• _Exercise data_

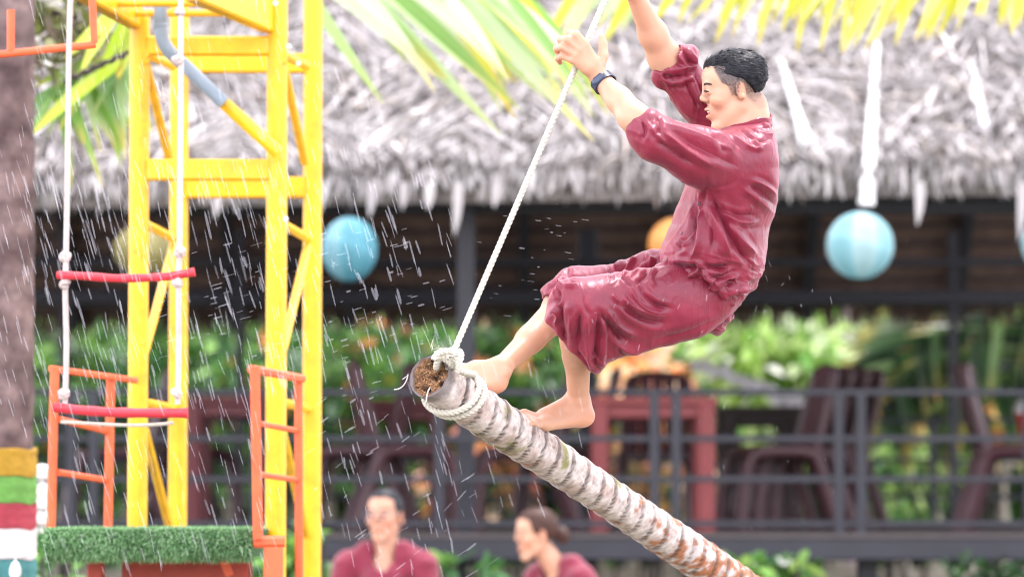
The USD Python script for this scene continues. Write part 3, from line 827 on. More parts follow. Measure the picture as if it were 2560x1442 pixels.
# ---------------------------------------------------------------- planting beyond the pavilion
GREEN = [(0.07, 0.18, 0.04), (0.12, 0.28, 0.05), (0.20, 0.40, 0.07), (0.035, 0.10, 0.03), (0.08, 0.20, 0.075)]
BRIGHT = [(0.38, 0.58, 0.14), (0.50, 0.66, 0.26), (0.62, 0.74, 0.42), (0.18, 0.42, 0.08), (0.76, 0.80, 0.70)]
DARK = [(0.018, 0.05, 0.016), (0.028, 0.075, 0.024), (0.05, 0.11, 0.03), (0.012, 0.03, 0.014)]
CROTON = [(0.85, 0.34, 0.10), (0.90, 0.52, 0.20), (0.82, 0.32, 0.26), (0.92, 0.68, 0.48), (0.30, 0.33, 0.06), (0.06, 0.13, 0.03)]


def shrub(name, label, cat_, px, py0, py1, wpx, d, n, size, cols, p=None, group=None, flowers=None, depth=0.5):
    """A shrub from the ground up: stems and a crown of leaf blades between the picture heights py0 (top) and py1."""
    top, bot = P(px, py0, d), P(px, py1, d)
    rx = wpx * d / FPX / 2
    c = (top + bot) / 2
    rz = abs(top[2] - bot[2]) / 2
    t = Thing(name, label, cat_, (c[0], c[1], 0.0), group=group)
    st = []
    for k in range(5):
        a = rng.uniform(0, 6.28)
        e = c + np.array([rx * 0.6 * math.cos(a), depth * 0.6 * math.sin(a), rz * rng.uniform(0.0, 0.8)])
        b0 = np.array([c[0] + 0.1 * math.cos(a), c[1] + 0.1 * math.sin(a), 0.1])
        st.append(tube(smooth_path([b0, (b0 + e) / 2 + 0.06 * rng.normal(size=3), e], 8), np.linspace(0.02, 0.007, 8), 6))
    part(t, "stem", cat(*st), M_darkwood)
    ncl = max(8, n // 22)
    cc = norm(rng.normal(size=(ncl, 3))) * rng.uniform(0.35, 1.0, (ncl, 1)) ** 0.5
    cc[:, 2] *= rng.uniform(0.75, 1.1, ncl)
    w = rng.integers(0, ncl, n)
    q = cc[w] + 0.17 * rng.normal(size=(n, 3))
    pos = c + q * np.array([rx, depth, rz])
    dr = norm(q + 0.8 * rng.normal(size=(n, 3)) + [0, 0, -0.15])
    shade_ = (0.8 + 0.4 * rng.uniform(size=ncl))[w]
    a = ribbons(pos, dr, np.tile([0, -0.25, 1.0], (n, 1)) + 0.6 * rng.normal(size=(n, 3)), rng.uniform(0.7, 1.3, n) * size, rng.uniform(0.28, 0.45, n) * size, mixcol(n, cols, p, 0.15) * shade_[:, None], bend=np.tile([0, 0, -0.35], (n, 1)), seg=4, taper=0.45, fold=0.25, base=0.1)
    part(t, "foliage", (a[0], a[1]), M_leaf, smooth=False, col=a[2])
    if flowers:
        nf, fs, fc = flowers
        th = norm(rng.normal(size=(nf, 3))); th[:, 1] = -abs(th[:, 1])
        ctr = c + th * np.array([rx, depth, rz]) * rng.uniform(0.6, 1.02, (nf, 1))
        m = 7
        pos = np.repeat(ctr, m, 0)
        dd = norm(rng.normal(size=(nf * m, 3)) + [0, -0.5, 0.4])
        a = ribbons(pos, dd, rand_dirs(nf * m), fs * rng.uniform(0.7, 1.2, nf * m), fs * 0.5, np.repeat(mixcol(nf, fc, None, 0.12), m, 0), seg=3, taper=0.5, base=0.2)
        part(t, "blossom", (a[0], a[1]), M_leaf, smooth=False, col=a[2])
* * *
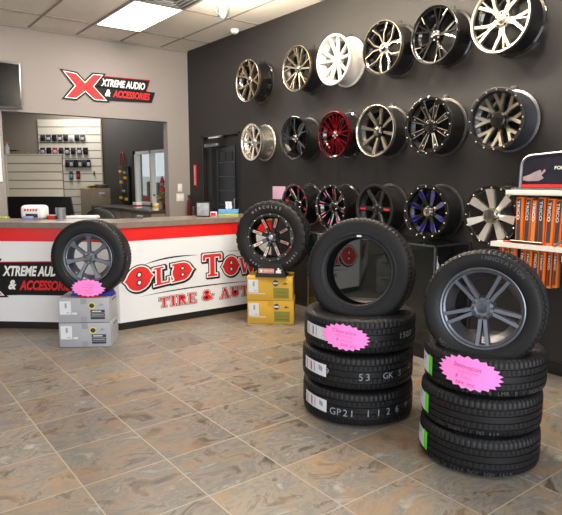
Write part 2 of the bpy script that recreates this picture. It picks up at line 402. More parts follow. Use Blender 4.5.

• _Directions_
The lines from the one containing "(0.08, 0.20, 0.075)]" to the one containing "(0.06, 0.13, 0.03)]", both included, are to be extracted exactly; give no other line.

• _Response to this task_
GREEN = [(0.07, 0.18, 0.04), (0.12, 0.28, 0.05), (0.20, 0.40, 0.07), (0.035, 0.10, 0.03), (0.08, 0.20, 0.075)]
BRIGHT = [(0.38, 0.58, 0.14), (0.50, 0.66, 0.26), (0.62, 0.74, 0.42), (0.18, 0.42, 0.08), (0.76, 0.80, 0.70)]
DARK = [(0.018, 0.05, 0.016), (0.028, 0.075, 0.024), (0.05, 0.11, 0.03), (0.012, 0.03, 0.014)]
CROTON = [(0.85, 0.34, 0.10), (0.90, 0.52, 0.20), (0.82, 0.32, 0.26), (0.92, 0.68, 0.48), (0.30, 0.33, 0.06), (0.06, 0.13, 0.03)]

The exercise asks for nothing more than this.